Comic: A Review of Saga, Brian K. Vaughan

Annually, I venture down the street to visit the local comic shop.  It is a little tiny hovel of a store, located above another somewhat larger even more obscurely packed store dedicated to the more avant-garde comic, the graphic novel. My first solo mission to buy a comic book found me  hovering on the ground floor, bumbling over myself for having asked to be directed to the X-men section.  Thankfully I spied stairs and scurried up them trying to remove myself from the extremely put out clerk who was so completely devastated by my simple request.  It is those shabby stairs that I climb yearly to ask the thin, happy 30-something owner the same question.  What to buy for a X-men crazed husband, who loves illustration more than the scripts?  And so my time is spent following after him, from one crowded shelf to another, squeezing past dazed customers, lost in whatever fantastical world they have devoted to, to find the book, the anthology that will bring a very happy smile to my hubby for Christmas.  The years spent in this tiny store has blossomed an interest myself for comics and even more slowly the graphic novel.   

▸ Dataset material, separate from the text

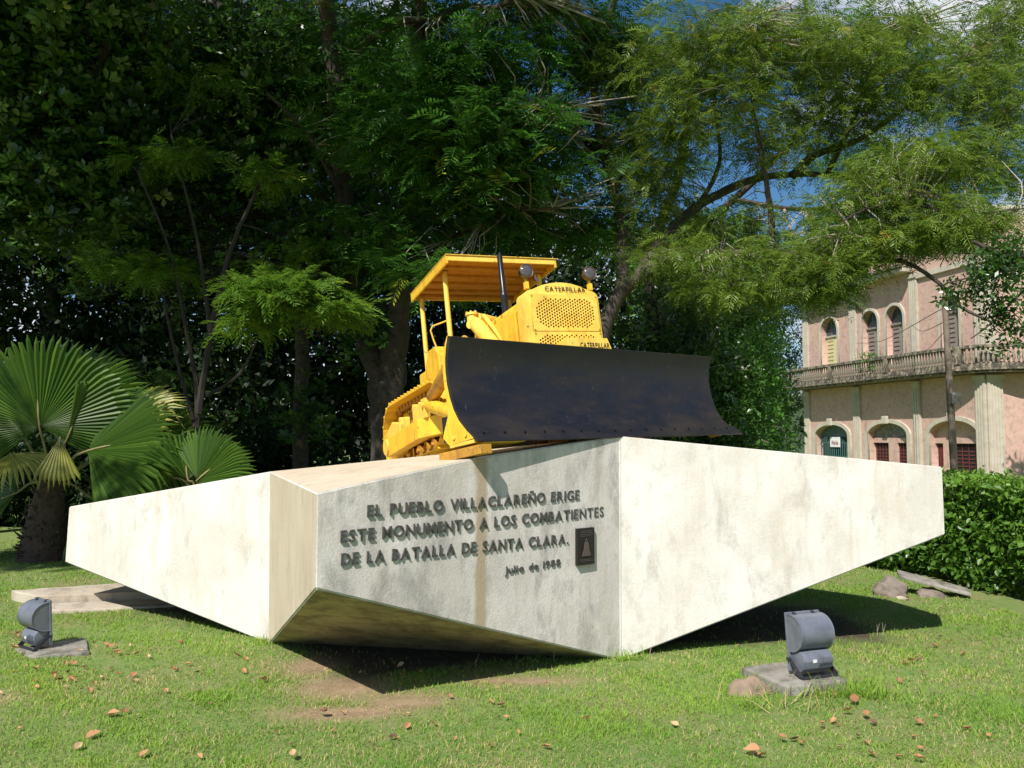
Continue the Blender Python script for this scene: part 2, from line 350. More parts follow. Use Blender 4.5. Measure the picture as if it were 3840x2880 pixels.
m_C = concrete('grey_stained_concrete', (.60, .55, .495), (.78, .725, .67), (.37, .345, .32), (.47, .40, .30), .5, (.48, .66), stripe=((cu_.x, cu_.y, 0), (Kt-MB0).dot(cu_)-.0))
m_tan = concrete('tan_concrete', (.56, .47, .34), (.63, .54, .40), (.42, .34, .24), (.47, .37, .25), .7, (.54, .7))
m_under = concrete('bounce_brown_underside', (.46, .38, .25), (.50, .42, .28), (.22, .18, .12), (.30, .24, .15), .4, (.45, .6))  # brown of light bounced onto the underside, put into the concrete colour
mon = tag(empty('concrete_monument', MB0), 'angular cream concrete monument plinth with raised lettering under the yellow bulldozer', 'monument')
b_ = MB(-MB0)
def poly(pts, mi): b_.add(pts, [tuple(range(len(pts)))], mi)
poly([TLt, TLb, Lb, Lt], 0); poly([Lt, Lb, Vb, Vt], 2); poly([Vt, Vb, Kb, Kt], 1); poly([Kt, Kb, Rb, Rt], 1)
poly([Rt, Rb, TRb, TRt], 0); poly([TRt, TRb, BTRb, BTR], 0); poly([BTR, BTRb, Brb, Br], 0); poly([Br, Brb, Bmb, Bm], 0); poly([Bm, Bmb, Blb, Bl], 0); poly([Bl, Blb, BTLb, BTL], 0); poly([BTL, BTLb, TLb, TLt], 0)
poly([Lt, Vt, Kt], 2); poly([Lt, Kt, Rt], 2); poly([TLt, Lt, Bl, BTL], 2); poly([Lt, Rt, Br], 2); poly([Lt, Br, Bl], 2); poly([Bl, Br, Bm], 2); poly([Rt, TRt, BTR], 2); poly([Rt, BTR, Br], 2)
poly([Lb, Kb, Vb], 3); poly([Lb, Rb, Kb], 3); poly([TLb, BTLb, Blb], 3); poly([TLb, Blb, Lb], 3); poly([Lb, Blb, Brb], 3); poly([Lb, Brb, Rb], 3); poly([Rb, Brb, BTRb], 3); poly([Rb, BTRb, TRb], 3); poly([Blb, Bmb, Brb], 3)
body = b_.build('body', [m_cream, m_C, m_tan, m_under], mon)
bm = bmesh.new(); bm.from_mesh(body.data); bmesh.ops.remove_doubles(bm, verts=bm.verts, dist=.0005); bmesh.ops.recalc_face_normals(bm, faces=bm.faces)
bmesh.ops.bevel(bm, geom=[e for e in bm.edges if len(e.link_faces) == 2 and e.calc_face_angle(0) > .35], offset=.009, segments=2, affect='EDGES'); bm.to_mesh(body.data); bm.free()
CP = lambda s, z: Vector((-1.092, 4.80, 0))+cu_*s+UZ*z+cn_*.004-MB0
for txt, s0, z0, s1, z1, h in (('EL PUEBLO VILLACLAREÑO ERIGE', .322, 1.138, 2.039, 1.159, .072), ('ESTE MONUMENTO A LOS COMBATIENTES', .150, 1.003, 2.282, 1.028, .072),
                               ('DE LA BATALLA DE SANTA CLARA.', .155, .874, 1.928, .858, .072), ('Julio de 1988', 1.356, .705, 1.851, .712, .050)):
    lettering(txt, m_letter, mon, CP(s0, z0)+cn_*.003, CP(s1, z1)+cn_*.003, cu_, UZ, cn_, h, depth=.05, bold=.008)
pq = MB(); pq.box((1.999, -.03, .699), (2.166, 0, .957))
MC = Matrix(((cu_.x, -cn_.x, 0, -1.092-MB0.x), (cu_.y, -cn_.y, 0, 4.80-MB0.y), (0, 0, 1, 0), (0, 0, 0, 1)))
o = pq.build('plaque', m_plaque, mon, bevel=.002); o.matrix_basis = MC
rb = MB(); bell = [(-.042, .762), (-.034, .785), (-.026, .80), (-.021, .83), (-.018, .85), (-.008, .862), (.008, .862), (.018, .85), (.021, .83), (.026, .80), (.034, .785), (.042, .762)]
rb.prism([(2.082+x, -.0305, z) for x, z in bell], (0, -.006, 0)); rb.tube([(2.074, -.034, .864), (2.074, -.034, .872), (2.082, -.034, .882), (2.090, -.034, .872), (2.090, -.034, .864)], .0025, 5)
rb.build('bell_relief', m_relief, o)
ln = MB()
for z, a, b in ((.935, 2.03, 2.13), (.924, 2.025, 2.14), (.911, 2.02, 2.145), (.900, 2.03, 2.13), (.735, 2.02, 2.12), (.725, 2.03, 2.145)):
    x = a
    while x < b: l = rnd.uniform(.006, .016); ln.box((x, -.0325, z), (x+l, -.0302, z+.004)); x += l+.004
ln.build('engraved_text_line', m_relief, o)

# ------------------------------------------------------------------ bulldozer
def rz(a): return Matrix.Rotation(a, 4, 'Z')
def rx(a): return Matrix.Rotation(a, 4, 'X')
def ry(a): return Matrix.Rotation(a, 4, 'Y')
DM = rz(R(24)) @ rx(-R(8.5)) @ ry(-R(2.8))
DO = Vector((.4051, 6.6, 2.5641)); DB = Vector((0, 1.1, -.965))
DK = 1.055; CAMP = Vector((0, 0, 1.6)); DO2 = CAMP+(DO-CAMP)*DK      # machine stands a little farther back than the blade's edge
DROOT = Matrix.Translation(DO2+(DM.to_3x3() @ DB)*DK) @ DM @ Matrix.Scale(DK, 4)
doz = tag(empty('bulldozer', (0, 0, 0), DROOT), 'old yellow crawler bulldozer with a wide black blade, perched on the concrete monument', 'bulldozer')
OFF = -DB
def D(): return MB(OFF)
# radiator shell + hood
def shell(y0, y1, hw, zb, zs, zc, rc=.06, n=6):
    pts = [(-hw, zb), (-hw, zs)]
    for i in range(1, n+1): a = math.pi/2*i/n; pts.append((-hw+rc*(1-math.cos(a))*1.2, zs+rc*math.sin(a)))
    x0 = pts[-1][0]; z0 = pts[-1][1]
    for i in range(1, 10): t = i/10; x = x0*(1-2*t); pts.append((x, z0+(zc-z0)*(1-(2*t-1)**2)))
    pts += [(-p[0], p[1]) for p in reversed(pts[:n+2])]
    return [(x, y0, z) for x, z in pts]
b = D(); b.prism(shell(0, 0, .325, -.55, .13, .253), (0, .16, 0)); b.build('radiator_shell', m_yel2, doz, True, .008)
b = D(); b.prism(shell(.16, 0, .305, -.42, .10, .222), (0, .95, 0)); b.build('hood', m_yel, doz, True, .006)
b = D(); b.prism([(-.312, .2, .07), (-.312, .86, .05), (-.312, .86, -.40), (-.312, .2, -.40)], (-.02, 0, 0)); sp_ = b.build('side_panel', m_yel, doz, bevel=.004)
b = D(); b.prism([(.312, .2, .07), (.312, .86, .05), (.312, .86, -.40), (.312, .2, -.40)], (.02, 0, 0)); b.build('side_panel', m_yel, doz, bevel=.004)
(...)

It wasn't my husband who first introduced me to the world of comics, that was thanks to my little brother.  Crashed out  in the back seat of the car, actively ignoring the defining beauty that is Canada, my brother and I were lost in our comic worlds while my family spent the summers driving from campground to campground.    My father was not one for simple 2 hour jaunts.  Oh no,  we were buckled in for the long haul, 8 hours or more. To really get a kid to commit to such adventures, bribes were in order.  Sweet blessed hours were upon me when I had in hand a new Barbie and a Double Digest Archie Comic to help me forget that until we arrived at the next camp-site, (please, please, please have a swimming pool) there was nothing to look at.  Expect for endless forests, with endless mountain scenery and endless little brooks and waterfalls with mountain sheep scattered along the slopes.  

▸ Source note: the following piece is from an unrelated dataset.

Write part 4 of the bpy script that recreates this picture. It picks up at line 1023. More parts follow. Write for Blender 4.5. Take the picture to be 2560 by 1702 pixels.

It was those trips when the love triangle of Archie was a little too trite for even my young 8
year old heart would I beg my brother if I could read some of his comics.  Much time was spent over the promises not to tear, bend, breathe or read them too strongly for fear of  damaging them.  Thinking back, there is no surprise where my current reading tendencies budded from.  

A notable addition to your book pile this year should includeSaga by Brian K. Vaughan, Fiona Staples (Illustrator).  A graphic novel is not worthy of it's salt if the illustrations do not draw you in. What is the point really?  Staples's illustrations in Saga pushes this graphic novel over the edge into awesome territory.   I won't even bother you with my feelings towards the plot...words like amazing, and why can't this BE A BOOK come to mind.   Volume 1 opens to the birth of Hazel, the off-spring of two star-crossed lovers who unfortunately are soldiers from opposing warring nations.  Between the illustrations and the plot there is so much eye candy to absorb that I had to pace myself.   I'm big on small details, Vaughan wins my heart for coming up with the best name for a Moon; Wreath.  Wreath!

3 January 2013

Read of the Year: A Review of Leviathan Wakes, James A. S. Corey

In the final days of 2012 I finally found a book worthy to claim as the Read of 2012.   Among the alarming stack of books read there were some notable recommendations.   However there wasn't one book that screamed at me to scream at you to read it.  You must be thinking how can I even say that considering  I read Ready Player One.  Sure did, cannot argue that fact.    I am all for admitting that the book is cool.   So cool that I bullied quite a few friends into buying it.    But (tends to always be a but) when you think about it, would you read that book again?   The Read of the Year really is going to be something you want to go back to; what is the point of being blown away to never wanting to experience it again?  Because Ready Player One really is a hard copy experience of living/breathing/dying in the GAME, once you journey to the final level do you really need to experience that high again? I don't think so.    


That being said, what book knocked me over?  It is Leviathan Wakes by James S. A. Corey.  Now this is where things get a little intense.  Not for the faint of heart, the book is SF at it's purest:  a truly operatic space adventure.  And what a lovely holiday it has been being riveted to the horror found within it's pages. Yes, I did type horror.   

The sub-category space opera has been used by me without fully comprehending it's meaning many a time.  Thanks to seeing the term splashed out in every single review of Leviathan Wakes I looked it up.   Apparently a book that exhibits romanticism or melodrama, usually between two warring factions is a space opera.  Oh, and all of this hububaloo must take place in space to make it legit otherwise you are holding in your hand Anna Karenina.  Now that would be something, Tolstoy in space.

Leviathan Wakes is turning out to be mega-long, keep-it-coming series.  Book two is out with the third to be released in the spring. Co-authors Daniel Abraham and Ty Franck (James A. S. Corey is a sneaky pen name) created a universe in which humanity has expanded beyond the confines of Earth, and settled throughout the solar system.  Like The Unincorporated Series,  a percentage of humans have never lived on a planet, never seen blue skies, finds the idea of walking on Earth terrifying.  Politically you are either of Earth, Mars or the Belt.  The concept of being a Belter has drawn me into this story.  My imagination has come alive contemplating life in a hollowed-out asteroid.  The absolute of space has been wonderfully portrayed in Leviathan Wakes and it is this aspect that makes the book truly remarkable. There are not a lot of SF books that successfully draws you into a world that seems probable but also enviable   At least to a point, ignore the horror found in this book and you are all good.  I typed that word again, didn't I.